WHAT IS REQUIRED >> Search the records for the word "Python" and pick out every line that has it.

Scenes as source code:
□ □ □ □ □

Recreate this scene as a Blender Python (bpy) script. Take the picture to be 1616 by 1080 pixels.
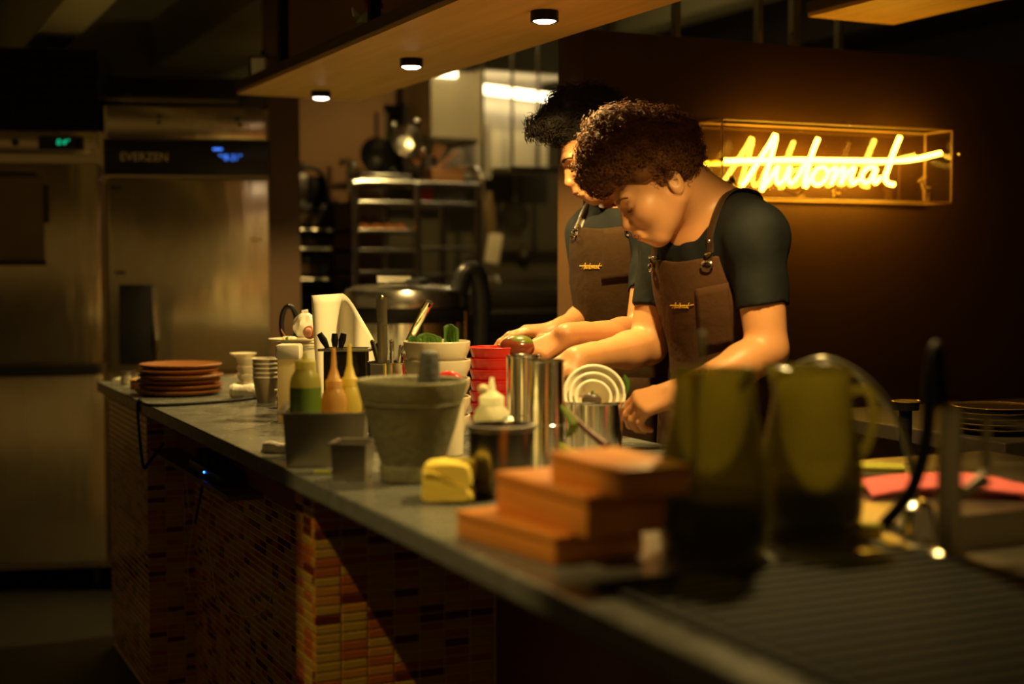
import bpy, bmesh, math, random
import numpy as np
from mathutils import Vector, Matrix
random.seed(7); RNG = np.random.default_rng(7)
for o in list(bpy.data.objects): bpy.data.objects.remove(o)
SC = bpy.context.scene
COL = SC.collection
R = math.radians

# ------------------------------------------------------------------ camera
FPX, CX, CY = 2244.0, 808.0, 540.0
YAW, PITCH = R(25.2), R(3.19)
CAMLOC = Vector((0, 0, 1.30))
cd = bpy.data.cameras.new('camera'); cam = bpy.data.objects.new('camera', cd); COL.objects.link(cam)
cd.sensor_width = 36.0; cd.lens = 36.0 * FPX / 1616.0; cd.clip_start = 0.02
cam.location = CAMLOC; cam.rotation_euler = (R(90) - PITCH, 0, -YAW)
cd.dof.use_dof = True; cd.dof.focus_distance = 3.48; cd.dof.aperture_fstop = 1.5
SC.camera = cam
# ------------------------------------------------------------------ world, lights, exposure
w = bpy.data.worlds.new('dim_restaurant'); SC.world = w; w.use_nodes = True
w.node_tree.nodes['Background'].inputs[0].default_value = (1.0, 0.58, 0.15, 1)
w.node_tree.nodes['Background'].inputs[1].default_value = 0.08
SC.view_settings.view_transform = 'Standard'; SC.view_settings.look = 'None'
SC.view_settings.exposure = 0.15; SC.view_settings.gamma = 1.0; SC.view_settings.use_curve_mapping = False
WARM = (1.0, 0.67, 0.21)
def spot(name, loc, target, power, angle, blend=.4, radius=.02, color=WARM, parent=None):
    l = bpy.data.lights.new(name, 'SPOT'); l.energy = power; l.color = color
    l.spot_size = R(angle); l.spot_blend = blend; l.shadow_soft_size = radius
    o = bpy.data.objects.new(name, l); COL.objects.link(o); o.location = loc
    d = Vector(target) - Vector(loc); o.rotation_euler = d.to_track_quat('-Z', 'Y').to_euler()
    if parent: o.parent = parent
    return o
PUCK_W = 56.0
BAR_SPOT_W = 95.0

# ------------------------------------------------------------------ pixel helpers: a picture point and a plane or distance give a place
MC = cam.rotation_euler.to_matrix()
FWD = Vector((math.sin(YAW), math.cos(YAW), 0)); RGT = Vector((math.cos(YAW), -math.sin(YAW), 0))
def ray(px, py): return MC @ Vector(((px - CX) / FPX, -(py - CY) / FPX, -1.0))
def PD(px, py, d):
    r = ray(px, py); return CAMLOC + r * (d / r.dot(FWD))
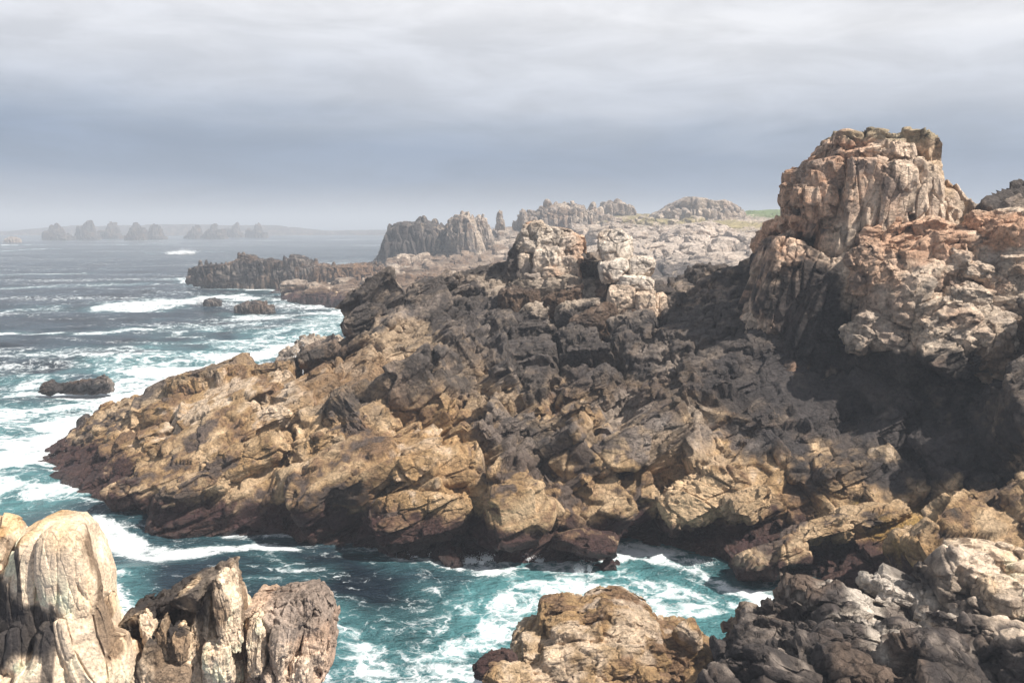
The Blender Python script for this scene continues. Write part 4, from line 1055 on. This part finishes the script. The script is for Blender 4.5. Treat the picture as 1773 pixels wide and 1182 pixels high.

□ □ □ □ □

TASK OUTPUT >>
Recreate this scene as a Blender Python (bpy) script. Take the picture to be 1616 by 1080 pixels.
The Blender Python script for this scene continues. Write part 4, from line 1055 on. This part finishes the script. The script is for Blender 4.5. Treat the picture as 1773 pixels wide and 1182 pixels high.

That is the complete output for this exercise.